SHORT PROBLEM
Please output the data below exactly as given, starting at its first line and stopping after the line that contains "from mathutils.geometry import".

GIVEN MATERIAL
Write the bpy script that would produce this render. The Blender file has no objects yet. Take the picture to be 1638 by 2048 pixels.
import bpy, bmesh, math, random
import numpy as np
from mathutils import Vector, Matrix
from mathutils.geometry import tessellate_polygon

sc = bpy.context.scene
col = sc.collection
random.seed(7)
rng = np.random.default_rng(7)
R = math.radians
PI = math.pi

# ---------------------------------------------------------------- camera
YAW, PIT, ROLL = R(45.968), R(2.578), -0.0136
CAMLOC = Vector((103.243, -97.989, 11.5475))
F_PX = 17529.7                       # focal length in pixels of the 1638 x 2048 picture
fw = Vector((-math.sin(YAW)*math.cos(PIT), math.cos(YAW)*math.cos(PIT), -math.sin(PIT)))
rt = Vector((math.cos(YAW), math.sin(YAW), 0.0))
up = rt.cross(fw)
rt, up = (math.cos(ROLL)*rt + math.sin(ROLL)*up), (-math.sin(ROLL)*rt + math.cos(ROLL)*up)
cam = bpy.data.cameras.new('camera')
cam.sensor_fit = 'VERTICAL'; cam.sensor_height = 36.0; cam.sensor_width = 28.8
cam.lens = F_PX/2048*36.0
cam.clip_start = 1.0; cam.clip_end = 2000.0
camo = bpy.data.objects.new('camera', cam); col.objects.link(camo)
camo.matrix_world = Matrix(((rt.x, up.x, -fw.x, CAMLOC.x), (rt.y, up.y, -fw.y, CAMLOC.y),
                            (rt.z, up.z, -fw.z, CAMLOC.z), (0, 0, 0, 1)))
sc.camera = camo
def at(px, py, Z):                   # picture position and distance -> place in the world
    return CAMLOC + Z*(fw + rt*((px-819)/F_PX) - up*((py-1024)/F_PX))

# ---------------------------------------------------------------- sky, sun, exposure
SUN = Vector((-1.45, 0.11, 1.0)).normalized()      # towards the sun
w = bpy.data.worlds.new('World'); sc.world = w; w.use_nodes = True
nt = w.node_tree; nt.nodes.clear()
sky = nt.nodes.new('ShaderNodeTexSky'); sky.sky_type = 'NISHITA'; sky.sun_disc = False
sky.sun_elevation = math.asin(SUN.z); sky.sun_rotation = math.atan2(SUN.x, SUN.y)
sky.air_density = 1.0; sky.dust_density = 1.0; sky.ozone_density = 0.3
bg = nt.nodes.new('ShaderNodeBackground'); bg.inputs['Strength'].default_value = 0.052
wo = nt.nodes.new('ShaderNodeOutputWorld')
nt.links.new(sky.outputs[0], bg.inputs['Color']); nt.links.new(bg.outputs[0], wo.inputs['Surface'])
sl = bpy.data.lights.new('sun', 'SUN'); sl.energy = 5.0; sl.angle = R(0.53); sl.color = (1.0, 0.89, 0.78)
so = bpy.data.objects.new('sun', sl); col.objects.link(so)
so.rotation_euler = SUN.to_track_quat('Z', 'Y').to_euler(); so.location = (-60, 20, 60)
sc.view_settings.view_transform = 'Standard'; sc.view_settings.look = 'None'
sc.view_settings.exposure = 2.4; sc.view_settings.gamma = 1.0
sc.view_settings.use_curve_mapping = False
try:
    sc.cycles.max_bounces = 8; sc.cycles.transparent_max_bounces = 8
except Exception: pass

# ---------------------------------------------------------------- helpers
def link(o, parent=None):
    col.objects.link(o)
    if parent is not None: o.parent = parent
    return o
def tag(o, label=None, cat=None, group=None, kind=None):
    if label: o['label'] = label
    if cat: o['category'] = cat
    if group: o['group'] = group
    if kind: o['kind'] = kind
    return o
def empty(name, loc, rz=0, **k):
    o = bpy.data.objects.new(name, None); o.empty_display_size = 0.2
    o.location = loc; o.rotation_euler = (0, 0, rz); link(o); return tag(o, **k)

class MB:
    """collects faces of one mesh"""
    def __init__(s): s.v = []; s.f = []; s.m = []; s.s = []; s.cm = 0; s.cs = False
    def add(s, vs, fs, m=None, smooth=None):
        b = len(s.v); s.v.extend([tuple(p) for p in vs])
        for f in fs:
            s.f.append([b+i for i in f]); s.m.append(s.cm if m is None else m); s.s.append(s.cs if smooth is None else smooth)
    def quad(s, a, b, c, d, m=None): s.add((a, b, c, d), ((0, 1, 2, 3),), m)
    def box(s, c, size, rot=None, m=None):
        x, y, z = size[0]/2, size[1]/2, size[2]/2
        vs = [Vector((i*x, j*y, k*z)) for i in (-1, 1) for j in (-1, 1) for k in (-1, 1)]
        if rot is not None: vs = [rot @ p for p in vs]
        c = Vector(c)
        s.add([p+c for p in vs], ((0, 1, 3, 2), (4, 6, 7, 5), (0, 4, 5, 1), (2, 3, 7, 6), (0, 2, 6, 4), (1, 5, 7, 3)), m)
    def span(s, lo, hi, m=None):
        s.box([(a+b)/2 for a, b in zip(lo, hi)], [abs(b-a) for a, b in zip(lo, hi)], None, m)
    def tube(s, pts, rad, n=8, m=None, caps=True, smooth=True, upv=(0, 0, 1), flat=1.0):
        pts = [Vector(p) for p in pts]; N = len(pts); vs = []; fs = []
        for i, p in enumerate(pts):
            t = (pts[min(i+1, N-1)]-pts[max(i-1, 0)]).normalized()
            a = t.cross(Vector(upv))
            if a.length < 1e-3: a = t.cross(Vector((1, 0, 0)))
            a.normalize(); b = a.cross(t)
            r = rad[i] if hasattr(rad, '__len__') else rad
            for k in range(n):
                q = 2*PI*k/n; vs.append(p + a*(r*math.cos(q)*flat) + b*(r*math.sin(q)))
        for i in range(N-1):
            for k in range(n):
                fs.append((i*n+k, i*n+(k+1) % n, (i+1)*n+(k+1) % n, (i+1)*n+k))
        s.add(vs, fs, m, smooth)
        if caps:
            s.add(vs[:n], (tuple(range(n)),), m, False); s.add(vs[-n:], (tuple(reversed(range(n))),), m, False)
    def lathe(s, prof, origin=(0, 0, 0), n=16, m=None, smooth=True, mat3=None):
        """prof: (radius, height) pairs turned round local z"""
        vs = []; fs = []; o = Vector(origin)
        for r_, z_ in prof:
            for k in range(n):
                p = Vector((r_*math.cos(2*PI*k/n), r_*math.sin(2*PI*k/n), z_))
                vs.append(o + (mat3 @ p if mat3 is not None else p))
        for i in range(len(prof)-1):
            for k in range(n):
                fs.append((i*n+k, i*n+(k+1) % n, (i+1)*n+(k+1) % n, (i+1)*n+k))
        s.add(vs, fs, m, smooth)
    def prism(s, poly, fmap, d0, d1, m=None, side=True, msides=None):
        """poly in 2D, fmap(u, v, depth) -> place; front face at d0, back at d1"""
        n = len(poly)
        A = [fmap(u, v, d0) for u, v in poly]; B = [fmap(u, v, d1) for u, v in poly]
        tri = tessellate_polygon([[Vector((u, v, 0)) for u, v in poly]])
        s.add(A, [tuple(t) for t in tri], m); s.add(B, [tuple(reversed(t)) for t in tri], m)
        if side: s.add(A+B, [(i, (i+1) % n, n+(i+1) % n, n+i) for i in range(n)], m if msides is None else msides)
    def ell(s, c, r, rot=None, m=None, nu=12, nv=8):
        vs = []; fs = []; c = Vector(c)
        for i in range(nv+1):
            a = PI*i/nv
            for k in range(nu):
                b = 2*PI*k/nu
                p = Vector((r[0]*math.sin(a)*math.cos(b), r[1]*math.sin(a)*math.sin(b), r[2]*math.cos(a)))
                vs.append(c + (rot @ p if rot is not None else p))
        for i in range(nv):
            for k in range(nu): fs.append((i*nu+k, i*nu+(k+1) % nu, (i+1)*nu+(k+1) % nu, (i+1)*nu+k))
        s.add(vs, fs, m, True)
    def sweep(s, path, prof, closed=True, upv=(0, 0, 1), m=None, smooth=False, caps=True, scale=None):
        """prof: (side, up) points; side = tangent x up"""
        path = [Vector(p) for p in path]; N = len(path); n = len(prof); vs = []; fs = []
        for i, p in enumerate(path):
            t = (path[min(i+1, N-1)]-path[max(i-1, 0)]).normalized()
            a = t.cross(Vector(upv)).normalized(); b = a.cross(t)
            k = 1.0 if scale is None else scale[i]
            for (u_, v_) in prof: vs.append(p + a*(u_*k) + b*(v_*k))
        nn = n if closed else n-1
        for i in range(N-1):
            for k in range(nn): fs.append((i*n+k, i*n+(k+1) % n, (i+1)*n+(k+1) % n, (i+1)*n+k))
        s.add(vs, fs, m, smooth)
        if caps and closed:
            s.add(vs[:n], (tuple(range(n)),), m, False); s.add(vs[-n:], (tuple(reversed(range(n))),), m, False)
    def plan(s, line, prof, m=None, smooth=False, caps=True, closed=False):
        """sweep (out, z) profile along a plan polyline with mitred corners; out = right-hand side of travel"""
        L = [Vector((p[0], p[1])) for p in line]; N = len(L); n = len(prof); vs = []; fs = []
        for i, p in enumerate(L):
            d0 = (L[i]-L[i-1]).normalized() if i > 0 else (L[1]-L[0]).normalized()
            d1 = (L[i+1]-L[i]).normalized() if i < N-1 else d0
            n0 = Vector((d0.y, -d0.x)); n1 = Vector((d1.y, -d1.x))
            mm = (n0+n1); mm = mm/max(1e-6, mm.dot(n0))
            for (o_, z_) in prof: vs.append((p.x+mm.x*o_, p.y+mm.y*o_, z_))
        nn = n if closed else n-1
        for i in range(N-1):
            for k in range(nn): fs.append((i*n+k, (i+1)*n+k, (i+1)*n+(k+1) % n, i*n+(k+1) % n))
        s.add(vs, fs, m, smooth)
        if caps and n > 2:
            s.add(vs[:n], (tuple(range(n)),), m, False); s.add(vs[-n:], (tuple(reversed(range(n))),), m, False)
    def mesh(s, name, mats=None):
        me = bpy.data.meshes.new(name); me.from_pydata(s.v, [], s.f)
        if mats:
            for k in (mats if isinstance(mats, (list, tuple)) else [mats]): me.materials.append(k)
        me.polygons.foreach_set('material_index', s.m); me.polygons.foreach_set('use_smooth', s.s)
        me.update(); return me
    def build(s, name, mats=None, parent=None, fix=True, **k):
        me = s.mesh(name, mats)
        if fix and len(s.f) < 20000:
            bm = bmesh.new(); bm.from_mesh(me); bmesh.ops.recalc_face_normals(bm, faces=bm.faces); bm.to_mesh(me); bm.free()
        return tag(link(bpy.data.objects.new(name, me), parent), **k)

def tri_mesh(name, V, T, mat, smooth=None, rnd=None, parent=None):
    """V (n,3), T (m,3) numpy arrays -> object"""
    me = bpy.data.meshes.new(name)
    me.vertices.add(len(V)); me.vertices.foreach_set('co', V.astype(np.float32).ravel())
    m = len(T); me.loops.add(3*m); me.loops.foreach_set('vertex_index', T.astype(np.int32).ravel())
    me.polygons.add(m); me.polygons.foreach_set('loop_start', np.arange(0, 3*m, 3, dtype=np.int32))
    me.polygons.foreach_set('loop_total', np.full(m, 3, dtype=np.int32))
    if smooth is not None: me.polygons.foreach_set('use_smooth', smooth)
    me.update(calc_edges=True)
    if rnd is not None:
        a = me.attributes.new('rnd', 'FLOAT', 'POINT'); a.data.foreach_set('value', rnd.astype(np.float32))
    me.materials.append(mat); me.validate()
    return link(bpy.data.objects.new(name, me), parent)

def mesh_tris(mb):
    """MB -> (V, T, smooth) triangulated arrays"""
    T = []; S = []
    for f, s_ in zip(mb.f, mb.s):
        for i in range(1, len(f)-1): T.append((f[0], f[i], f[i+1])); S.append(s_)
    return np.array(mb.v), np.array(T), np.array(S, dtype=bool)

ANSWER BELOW
Write the bpy script that would produce this render. The Blender file has no objects yet. Take the picture to be 1638 by 2048 pixels.
import bpy, bmesh, math, random
import numpy as np
from mathutils import Vector, Matrix
from mathutils.geometry import tessellate_polygon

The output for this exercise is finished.